I now have volunteered my friend for at least 3 people to come over for tea. (If you read the post about the mini-marshmallows btw, the salon ladies couldn't find a time for a Christmas party before they left town, but they are still up for tea and Bible study when they return.)
I share this to show that you don't have to have 3 hour long deep coffee shop discussions with intelligent musicians to connect with someone. I just try to see people as people. My dad taught me that. Everyone has a story. Everyone is trying to get through life with all its trials and joys.
Joseph, Mary, and little baby Jesus had a lot of hardship to deal with too. The only room this world made for them was with the animals. They weren't at the center of the Christmas parties (or the census registering parties in the inn). They were poor, and I can't imagine it was terribly comfortable for young Mary riding all the way to Bethlehem on a donkey, so pregnant she was about to pop. But then Jesus is born, and he is put to bed in a feed trough. Then the shepherds came, and an angel, and there was this star so bright nobody had ever seen anything like it, and then these rulers came with stuff so expensive Mary wondered what they'd do with it.
And she pondered it and stored it up to treasure in her heart.
So I'm doing a lot of pondering. I'm pondering all our traditions and how nice it is to have ornaments that tell stories, like the paper angel made back when you or your child was in kindergarten. I'm thinking about the concept of "the Christmas spirit" or "Christmas cheer" and I'm wondering if it can be separated from a consumerist culture focused on purchasing. What does that mean for the downtrodden, the lonely?
All the pondering eventually leads me back to baby Jesus. The baby who grew up like all children, and learned a trade. Whatever high expectations there were for him, and whatever his fate, he still had to learn what every child has to learn.
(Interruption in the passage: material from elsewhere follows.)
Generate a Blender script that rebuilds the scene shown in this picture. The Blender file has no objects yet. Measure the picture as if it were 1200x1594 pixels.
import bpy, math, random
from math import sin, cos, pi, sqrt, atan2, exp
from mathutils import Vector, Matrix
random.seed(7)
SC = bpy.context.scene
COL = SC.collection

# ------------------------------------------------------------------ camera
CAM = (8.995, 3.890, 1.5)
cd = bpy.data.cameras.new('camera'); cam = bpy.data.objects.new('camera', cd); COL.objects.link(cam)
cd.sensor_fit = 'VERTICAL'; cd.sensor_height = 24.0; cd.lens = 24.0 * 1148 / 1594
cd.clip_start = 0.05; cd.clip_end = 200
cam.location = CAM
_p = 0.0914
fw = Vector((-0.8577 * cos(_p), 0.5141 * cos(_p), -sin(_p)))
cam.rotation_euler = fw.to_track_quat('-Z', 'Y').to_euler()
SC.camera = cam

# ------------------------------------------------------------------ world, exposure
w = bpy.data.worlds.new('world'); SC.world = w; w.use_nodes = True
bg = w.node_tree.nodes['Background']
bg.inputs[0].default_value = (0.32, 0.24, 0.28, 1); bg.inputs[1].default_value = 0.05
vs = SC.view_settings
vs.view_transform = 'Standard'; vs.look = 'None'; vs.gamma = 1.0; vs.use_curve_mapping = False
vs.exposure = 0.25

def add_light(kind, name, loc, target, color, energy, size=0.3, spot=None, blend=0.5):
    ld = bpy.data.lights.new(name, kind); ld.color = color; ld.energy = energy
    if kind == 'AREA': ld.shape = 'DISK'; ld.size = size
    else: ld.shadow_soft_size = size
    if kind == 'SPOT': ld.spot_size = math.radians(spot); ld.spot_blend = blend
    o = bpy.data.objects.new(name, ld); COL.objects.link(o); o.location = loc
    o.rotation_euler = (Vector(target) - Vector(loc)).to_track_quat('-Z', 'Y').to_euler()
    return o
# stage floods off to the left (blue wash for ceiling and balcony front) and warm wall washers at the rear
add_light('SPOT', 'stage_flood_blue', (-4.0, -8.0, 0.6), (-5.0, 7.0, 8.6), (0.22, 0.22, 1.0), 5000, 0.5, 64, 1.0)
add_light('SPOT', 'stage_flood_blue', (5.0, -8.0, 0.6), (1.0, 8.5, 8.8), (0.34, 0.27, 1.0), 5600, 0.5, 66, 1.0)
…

He had to have someone change his diapers. And no matter how impressive he spoke in the synagogue when his parents lost him at age 12, he wouldn't be doing any miracles for about 30 years. Emmanuel, God with us, just played in the dirt with the other neighborhood kids.
I can't even move beyond my pondering to any solid conclusion to end this post. So perhaps I will conclude by inviting you to spend a little more time pondering in the days leading up to Christmas. To really think about what baby Jesus means to you- and if you're up to it- the world.